▸ Goal of the exercise: Write out the entries below once more, exactly.

>> BEGIN

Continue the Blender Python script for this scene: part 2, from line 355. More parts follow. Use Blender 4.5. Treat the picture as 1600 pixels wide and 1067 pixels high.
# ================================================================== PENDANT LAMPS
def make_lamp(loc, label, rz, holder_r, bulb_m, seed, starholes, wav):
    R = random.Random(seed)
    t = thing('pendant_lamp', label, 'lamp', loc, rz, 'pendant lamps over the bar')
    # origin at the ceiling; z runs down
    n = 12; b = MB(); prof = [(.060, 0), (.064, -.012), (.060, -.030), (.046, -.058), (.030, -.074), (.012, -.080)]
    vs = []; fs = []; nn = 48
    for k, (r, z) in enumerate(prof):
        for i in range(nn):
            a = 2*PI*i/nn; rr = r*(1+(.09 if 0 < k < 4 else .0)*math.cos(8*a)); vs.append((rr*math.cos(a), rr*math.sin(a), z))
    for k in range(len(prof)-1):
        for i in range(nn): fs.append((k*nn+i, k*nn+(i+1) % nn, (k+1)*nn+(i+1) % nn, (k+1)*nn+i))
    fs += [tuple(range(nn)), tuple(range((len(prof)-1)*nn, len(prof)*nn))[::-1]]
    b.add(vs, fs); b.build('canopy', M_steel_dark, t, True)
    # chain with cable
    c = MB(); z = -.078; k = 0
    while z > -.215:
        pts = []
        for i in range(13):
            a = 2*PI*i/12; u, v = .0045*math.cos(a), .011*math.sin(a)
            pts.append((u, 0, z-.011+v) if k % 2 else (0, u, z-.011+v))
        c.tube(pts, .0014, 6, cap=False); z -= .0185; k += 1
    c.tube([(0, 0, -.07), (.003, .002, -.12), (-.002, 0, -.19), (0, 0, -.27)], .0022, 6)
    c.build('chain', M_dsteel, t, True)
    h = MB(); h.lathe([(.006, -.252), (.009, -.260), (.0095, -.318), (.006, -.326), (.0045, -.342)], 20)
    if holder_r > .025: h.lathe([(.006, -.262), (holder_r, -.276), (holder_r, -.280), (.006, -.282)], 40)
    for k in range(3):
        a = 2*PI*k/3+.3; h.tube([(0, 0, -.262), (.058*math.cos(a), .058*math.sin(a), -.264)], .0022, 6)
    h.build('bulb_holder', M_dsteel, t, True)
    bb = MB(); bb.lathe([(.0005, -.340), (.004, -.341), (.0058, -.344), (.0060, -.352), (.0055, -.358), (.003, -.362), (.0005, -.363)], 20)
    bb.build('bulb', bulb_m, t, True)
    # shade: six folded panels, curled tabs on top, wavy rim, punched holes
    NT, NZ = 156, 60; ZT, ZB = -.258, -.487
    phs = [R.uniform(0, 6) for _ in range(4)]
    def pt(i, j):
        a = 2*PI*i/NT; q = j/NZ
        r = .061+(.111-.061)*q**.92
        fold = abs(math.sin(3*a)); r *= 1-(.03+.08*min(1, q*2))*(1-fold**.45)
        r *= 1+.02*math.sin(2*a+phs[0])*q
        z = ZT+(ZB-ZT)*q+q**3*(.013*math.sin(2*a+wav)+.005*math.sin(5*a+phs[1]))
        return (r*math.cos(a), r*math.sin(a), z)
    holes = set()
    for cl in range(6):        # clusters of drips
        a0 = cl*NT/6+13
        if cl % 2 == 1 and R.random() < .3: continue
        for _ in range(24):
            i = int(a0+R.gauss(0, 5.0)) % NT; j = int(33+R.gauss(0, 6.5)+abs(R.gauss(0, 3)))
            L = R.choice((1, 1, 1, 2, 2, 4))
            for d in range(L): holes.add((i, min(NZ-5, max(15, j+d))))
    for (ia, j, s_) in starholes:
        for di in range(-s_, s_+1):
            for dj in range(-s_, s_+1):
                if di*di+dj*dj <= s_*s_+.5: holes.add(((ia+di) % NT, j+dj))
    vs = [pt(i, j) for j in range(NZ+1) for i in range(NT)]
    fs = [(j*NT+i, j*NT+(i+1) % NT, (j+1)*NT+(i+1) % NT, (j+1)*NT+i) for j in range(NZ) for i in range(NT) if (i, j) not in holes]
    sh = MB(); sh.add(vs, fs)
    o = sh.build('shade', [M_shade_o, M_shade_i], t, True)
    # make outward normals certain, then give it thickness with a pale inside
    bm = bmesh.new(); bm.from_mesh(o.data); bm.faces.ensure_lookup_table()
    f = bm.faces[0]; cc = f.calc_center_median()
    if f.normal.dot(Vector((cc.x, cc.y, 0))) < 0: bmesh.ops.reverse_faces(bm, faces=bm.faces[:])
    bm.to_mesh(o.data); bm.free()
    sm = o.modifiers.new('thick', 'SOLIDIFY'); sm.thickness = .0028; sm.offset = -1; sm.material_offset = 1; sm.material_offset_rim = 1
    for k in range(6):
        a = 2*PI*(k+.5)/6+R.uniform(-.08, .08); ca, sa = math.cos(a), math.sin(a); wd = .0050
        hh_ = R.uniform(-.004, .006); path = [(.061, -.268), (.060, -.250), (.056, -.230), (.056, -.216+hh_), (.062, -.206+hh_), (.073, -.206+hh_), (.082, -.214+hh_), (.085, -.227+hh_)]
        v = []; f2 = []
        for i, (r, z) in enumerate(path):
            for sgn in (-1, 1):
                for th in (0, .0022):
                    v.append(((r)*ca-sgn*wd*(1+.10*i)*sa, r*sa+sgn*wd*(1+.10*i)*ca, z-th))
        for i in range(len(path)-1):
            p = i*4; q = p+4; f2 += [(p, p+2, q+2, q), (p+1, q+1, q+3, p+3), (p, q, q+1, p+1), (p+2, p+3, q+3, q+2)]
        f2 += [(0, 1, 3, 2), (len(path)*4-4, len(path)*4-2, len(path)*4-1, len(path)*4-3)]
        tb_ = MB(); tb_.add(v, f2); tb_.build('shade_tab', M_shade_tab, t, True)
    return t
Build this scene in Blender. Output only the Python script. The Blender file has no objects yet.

>> END

▸ The solution:
Continue the Blender Python script for this scene: part 2, from line 355. More parts follow. Use Blender 4.5. Treat the picture as 1600 pixels wide and 1067 pixels high.
# ================================================================== PENDANT LAMPS
def make_lamp(loc, label, rz, holder_r, bulb_m, seed, starholes, wav):
    R = random.Random(seed)
    t = thing('pendant_lamp', label, 'lamp', loc, rz, 'pendant lamps over the bar')
    # origin at the ceiling; z runs down
    n = 12; b = MB(); prof = [(.060, 0), (.064, -.012), (.060, -.030), (.046, -.058), (.030, -.074), (.012, -.080)]
    vs = []; fs = []; nn = 48
    for k, (r, z) in enumerate(prof):
        for i in range(nn):
            a = 2*PI*i/nn; rr = r*(1+(.09 if 0 < k < 4 else .0)*math.cos(8*a)); vs.append((rr*math.cos(a), rr*math.sin(a), z))
    for k in range(len(prof)-1):
        for i in range(nn): fs.append((k*nn+i, k*nn+(i+1) % nn, (k+1)*nn+(i+1) % nn, (k+1)*nn+i))
    fs += [tuple(range(nn)), tuple(range((len(prof)-1)*nn, len(prof)*nn))[::-1]]
    b.add(vs, fs); b.build('canopy', M_steel_dark, t, True)
    # chain with cable
    c = MB(); z = -.078; k = 0
    while z > -.215:
        pts = []
        for i in range(13):
            a = 2*PI*i/12; u, v = .0045*math.cos(a), .011*math.sin(a)
            pts.append((u, 0, z-.011+v) if k % 2 else (0, u, z-.011+v))
        c.tube(pts, .0014, 6, cap=False); z -= .0185; k += 1
    c.tube([(0, 0, -.07), (.003, .002, -.12), (-.002, 0, -.19), (0, 0, -.27)], .0022, 6)
    c.build('chain', M_dsteel, t, True)
    h = MB(); h.lathe([(.006, -.252), (.009, -.260), (.0095, -.318), (.006, -.326), (.0045, -.342)], 20)
    if holder_r > .025: h.lathe([(.006, -.262), (holder_r, -.276), (holder_r, -.280), (.006, -.282)], 40)
    for k in range(3):
        a = 2*PI*k/3+.3; h.tube([(0, 0, -.262), (.058*math.cos(a), .058*math.sin(a), -.264)], .0022, 6)
    h.build('bulb_holder', M_dsteel, t, True)
    bb = MB(); bb.lathe([(.0005, -.340), (.004, -.341), (.0058, -.344), (.0060, -.352), (.0055, -.358), (.003, -.362), (.0005, -.363)], 20)
    bb.build('bulb', bulb_m, t, True)
    # shade: six folded panels, curled tabs on top, wavy rim, punched holes
    NT, NZ = 156, 60; ZT, ZB = -.258, -.487
    phs = [R.uniform(0, 6) for _ in range(4)]
    def pt(i, j):
        a = 2*PI*i/NT; q = j/NZ
        r = .061+(.111-.061)*q**.92
        fold = abs(math.sin(3*a)); r *= 1-(.03+.08*min(1, q*2))*(1-fold**.45)
        r *= 1+.02*math.sin(2*a+phs[0])*q
        z = ZT+(ZB-ZT)*q+q**3*(.013*math.sin(2*a+wav)+.005*math.sin(5*a+phs[1]))
        return (r*math.cos(a), r*math.sin(a), z)
    holes = set()
    for cl in range(6):        # clusters of drips
        a0 = cl*NT/6+13
        if cl % 2 == 1 and R.random() < .3: continue
        for _ in range(24):
            i = int(a0+R.gauss(0, 5.0)) % NT; j = int(33+R.gauss(0, 6.5)+abs(R.gauss(0, 3)))
            L = R.choice((1, 1, 1, 2, 2, 4))
            for d in range(L): holes.add((i, min(NZ-5, max(15, j+d))))
    for (ia, j, s_) in starholes:
        for di in range(-s_, s_+1):
            for dj in range(-s_, s_+1):
                if di*di+dj*dj <= s_*s_+.5: holes.add(((ia+di) % NT, j+dj))
    vs = [pt(i, j) for j in range(NZ+1) for i in range(NT)]
    fs = [(j*NT+i, j*NT+(i+1) % NT, (j+1)*NT+(i+1) % NT, (j+1)*NT+i) for j in range(NZ) for i in range(NT) if (i, j) not in holes]
    sh = MB(); sh.add(vs, fs)
    o = sh.build('shade', [M_shade_o, M_shade_i], t, True)
    # make outward normals certain, then give it thickness with a pale inside
    bm = bmesh.new(); bm.from_mesh(o.data); bm.faces.ensure_lookup_table()
    f = bm.faces[0]; cc = f.calc_center_median()
    if f.normal.dot(Vector((cc.x, cc.y, 0))) < 0: bmesh.ops.reverse_faces(bm, faces=bm.faces[:])
    bm.to_mesh(o.data); bm.free()
    sm = o.modifiers.new('thick', 'SOLIDIFY'); sm.thickness = .0028; sm.offset = -1; sm.material_offset = 1; sm.material_offset_rim = 1
    for k in range(6):
        a = 2*PI*(k+.5)/6+R.uniform(-.08, .08); ca, sa = math.cos(a), math.sin(a); wd = .0050
        hh_ = R.uniform(-.004, .006); path = [(.061, -.268), (.060, -.250), (.056, -.230), (.056, -.216+hh_), (.062, -.206+hh_), (.073, -.206+hh_), (.082, -.214+hh_), (.085, -.227+hh_)]
        v = []; f2 = []
        for i, (r, z) in enumerate(path):
            for sgn in (-1, 1):
                for th in (0, .0022):
                    v.append(((r)*ca-sgn*wd*(1+.10*i)*sa, r*sa+sgn*wd*(1+.10*i)*ca, z-th))
        for i in range(len(path)-1):
            p = i*4; q = p+4; f2 += [(p, p+2, q+2, q), (p+1, q+1, q+3, p+3), (p, q, q+1, p+1), (p+2, p+3, q+3, q+2)]
        f2 += [(0, 1, 3, 2), (len(path)*4-4, len(path)*4-2, len(path)*4-1, len(path)*4-3)]
        tb_ = MB(); tb_.add(v, f2); tb_.build('shade_tab', M_shade_tab, t, True)
    return t
Build this scene in Blender. Output only the Python script. The Blender file has no objects yet.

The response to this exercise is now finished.